After a 30-year drought, Liverpool won the EPL in 2019 and became the first English club to win the international treble of FIFA Club World Cup, Champions League and UEFA Super Cup. The Reds finished the 2021 season in second place and were placed in Group B for this year’s Champions League tournament. Manchester City earned $206.6 million en route to the EPL title and got as far as the semifinals in the Champions League, cashing in another $118.4 million in prize money in the process.

“If you win the Champions League and you’re a club with a high 10-year coefficient, you can probably make somewhere in the region of 110 million euros ($117 million) from winning the Champions League itself,” said Maguire. UEFA introduced the coefficient in the 2018-2019 tournament based on the team's performances in UEFA tournaments over the past 10 years; it also includes bonus points for winning these tournaments, benefiting the traditional clubs like Real Madrid, Barcelona & Bayern Munich.

“From a longer-term perspective and perhaps from a sporting perspective, those teams keep winning by even bigger margins because it's a flywheel effect of getting more money to build a better team,” Chaudhuri said. “You destroy the competitiveness in the long term.”

Liverpool has won more European titles than the Citizens, but the latter has been more successful domestically. Man City has won six league titles since 2011 and had a higher UEFA coefficient, thus their Champions League prize money was almost as high as Liverpool’s. But the real winner is Los Blancos, who have now won the Champions league 14 times and their domestic league, LaLiga, twice in the last five years.

Like most modern analytic measures of success, efficiency is key. Sheik Mansour bought Man City in 2008 for $212 million. Fenway paid $476 million (£300 million) to buy Liverpool from George Gillett and Tom Hicks in 2010. “Since 2013, Manchester City, Manchester United and Chelsea have spent an identical amount of money, around about £1.3 billion ($1.6 billion).
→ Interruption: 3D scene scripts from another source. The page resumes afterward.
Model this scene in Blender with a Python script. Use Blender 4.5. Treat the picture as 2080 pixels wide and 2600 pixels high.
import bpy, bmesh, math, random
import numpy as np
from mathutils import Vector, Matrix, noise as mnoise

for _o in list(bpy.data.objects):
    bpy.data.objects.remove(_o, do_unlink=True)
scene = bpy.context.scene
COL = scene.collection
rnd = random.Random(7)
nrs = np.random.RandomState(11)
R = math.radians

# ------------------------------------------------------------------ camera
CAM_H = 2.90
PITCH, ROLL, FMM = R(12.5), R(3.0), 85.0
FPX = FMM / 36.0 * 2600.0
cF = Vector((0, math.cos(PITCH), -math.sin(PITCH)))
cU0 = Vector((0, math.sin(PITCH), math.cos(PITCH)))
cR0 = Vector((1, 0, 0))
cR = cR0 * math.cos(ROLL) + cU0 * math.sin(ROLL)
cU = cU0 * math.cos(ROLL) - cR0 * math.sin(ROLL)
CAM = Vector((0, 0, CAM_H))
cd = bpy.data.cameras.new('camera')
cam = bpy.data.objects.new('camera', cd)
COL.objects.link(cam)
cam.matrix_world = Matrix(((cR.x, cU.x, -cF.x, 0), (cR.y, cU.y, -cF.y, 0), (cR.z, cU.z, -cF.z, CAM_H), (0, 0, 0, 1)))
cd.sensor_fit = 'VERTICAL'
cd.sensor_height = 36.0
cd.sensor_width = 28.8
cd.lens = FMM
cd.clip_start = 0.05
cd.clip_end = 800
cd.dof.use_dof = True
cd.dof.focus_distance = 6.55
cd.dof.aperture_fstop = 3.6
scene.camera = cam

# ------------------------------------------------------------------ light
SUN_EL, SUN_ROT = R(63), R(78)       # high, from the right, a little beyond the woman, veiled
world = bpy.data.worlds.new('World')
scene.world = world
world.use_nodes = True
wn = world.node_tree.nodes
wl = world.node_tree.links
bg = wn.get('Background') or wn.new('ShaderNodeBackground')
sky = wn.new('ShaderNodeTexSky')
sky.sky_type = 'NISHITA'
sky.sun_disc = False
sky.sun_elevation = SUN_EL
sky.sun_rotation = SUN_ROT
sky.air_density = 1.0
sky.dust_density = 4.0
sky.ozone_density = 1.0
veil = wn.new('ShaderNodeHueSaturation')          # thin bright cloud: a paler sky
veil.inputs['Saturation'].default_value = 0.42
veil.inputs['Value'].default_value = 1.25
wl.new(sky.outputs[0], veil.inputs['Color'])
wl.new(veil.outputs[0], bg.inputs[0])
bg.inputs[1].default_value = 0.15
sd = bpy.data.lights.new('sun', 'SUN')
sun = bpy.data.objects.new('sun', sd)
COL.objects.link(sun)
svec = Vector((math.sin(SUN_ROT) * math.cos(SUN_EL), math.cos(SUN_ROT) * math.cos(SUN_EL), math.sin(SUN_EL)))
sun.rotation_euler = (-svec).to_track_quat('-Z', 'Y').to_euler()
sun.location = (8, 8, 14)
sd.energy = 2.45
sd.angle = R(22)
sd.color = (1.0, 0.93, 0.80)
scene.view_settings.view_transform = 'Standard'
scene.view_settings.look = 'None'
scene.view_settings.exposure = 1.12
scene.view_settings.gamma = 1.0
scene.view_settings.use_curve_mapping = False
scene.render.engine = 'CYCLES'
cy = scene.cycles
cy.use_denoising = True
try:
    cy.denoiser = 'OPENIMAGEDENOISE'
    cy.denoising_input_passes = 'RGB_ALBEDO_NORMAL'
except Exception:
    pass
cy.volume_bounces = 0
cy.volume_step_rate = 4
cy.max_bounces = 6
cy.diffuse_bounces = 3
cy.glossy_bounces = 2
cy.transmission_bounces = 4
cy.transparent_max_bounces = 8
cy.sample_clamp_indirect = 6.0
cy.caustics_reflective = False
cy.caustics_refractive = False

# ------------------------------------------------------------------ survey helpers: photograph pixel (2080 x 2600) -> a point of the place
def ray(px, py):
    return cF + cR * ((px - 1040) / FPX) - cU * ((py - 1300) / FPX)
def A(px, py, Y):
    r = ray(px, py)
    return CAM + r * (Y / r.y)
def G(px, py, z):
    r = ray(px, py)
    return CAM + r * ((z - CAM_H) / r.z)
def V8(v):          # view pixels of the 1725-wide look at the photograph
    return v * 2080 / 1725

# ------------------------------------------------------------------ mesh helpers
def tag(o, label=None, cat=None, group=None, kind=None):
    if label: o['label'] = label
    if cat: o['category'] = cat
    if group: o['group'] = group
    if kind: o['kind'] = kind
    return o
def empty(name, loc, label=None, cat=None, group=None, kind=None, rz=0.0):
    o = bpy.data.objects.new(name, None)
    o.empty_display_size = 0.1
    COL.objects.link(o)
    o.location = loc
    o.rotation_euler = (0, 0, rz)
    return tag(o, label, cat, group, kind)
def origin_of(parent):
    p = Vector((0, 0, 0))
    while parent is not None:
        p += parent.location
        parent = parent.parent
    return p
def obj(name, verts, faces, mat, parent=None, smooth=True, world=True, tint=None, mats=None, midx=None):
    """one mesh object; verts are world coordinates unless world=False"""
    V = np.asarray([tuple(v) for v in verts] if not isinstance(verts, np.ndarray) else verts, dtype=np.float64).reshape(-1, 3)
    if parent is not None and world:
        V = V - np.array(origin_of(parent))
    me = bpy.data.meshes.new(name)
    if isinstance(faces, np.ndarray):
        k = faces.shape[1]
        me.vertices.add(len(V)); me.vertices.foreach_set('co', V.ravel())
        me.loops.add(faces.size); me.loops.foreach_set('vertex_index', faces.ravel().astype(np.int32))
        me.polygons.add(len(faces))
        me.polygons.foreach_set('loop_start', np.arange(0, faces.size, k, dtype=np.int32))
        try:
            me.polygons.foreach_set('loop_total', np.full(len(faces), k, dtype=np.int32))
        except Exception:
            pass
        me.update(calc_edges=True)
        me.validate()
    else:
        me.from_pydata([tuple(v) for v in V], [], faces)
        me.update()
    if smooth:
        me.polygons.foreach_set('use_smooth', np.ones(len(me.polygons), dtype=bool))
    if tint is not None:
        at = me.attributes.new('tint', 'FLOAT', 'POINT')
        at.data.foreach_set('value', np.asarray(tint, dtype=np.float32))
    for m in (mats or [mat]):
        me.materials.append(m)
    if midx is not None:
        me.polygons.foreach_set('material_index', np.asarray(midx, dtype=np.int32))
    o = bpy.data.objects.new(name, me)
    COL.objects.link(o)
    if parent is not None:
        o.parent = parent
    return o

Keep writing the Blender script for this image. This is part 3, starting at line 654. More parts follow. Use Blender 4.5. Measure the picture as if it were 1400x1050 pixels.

Liverpool only spent £800 million ($1 billion),” Maguire said. “What Liverpool have done is that they’ve spent smarter rather than spent bigger.”

According to Chaudhuri, Liverpool’s biggest competitive advantage since FSG took over has been investing in “smart people” in all areas of the organization. “It is the club that uses data in decision making. People often talk about investment on the pitch, but they invested a lot off the pitch. And I think that's been the differentiator for them because I think it also means it will hopefully be more sustainable for the club going forward.”

Liverpool has also won the FA Cup and the Carabao Cup—competitions open to multiple levels of professional English soccer—banking an additional $4.725 million in prize money and bringing their total earnings to $337.6 million (£267.4 million). The total was enough to best Man City by the relatively small margin of $12 million; there’s more than one way to win at the top levels of pro soccer.

(The first paragraph of this story was updated to include the game result.)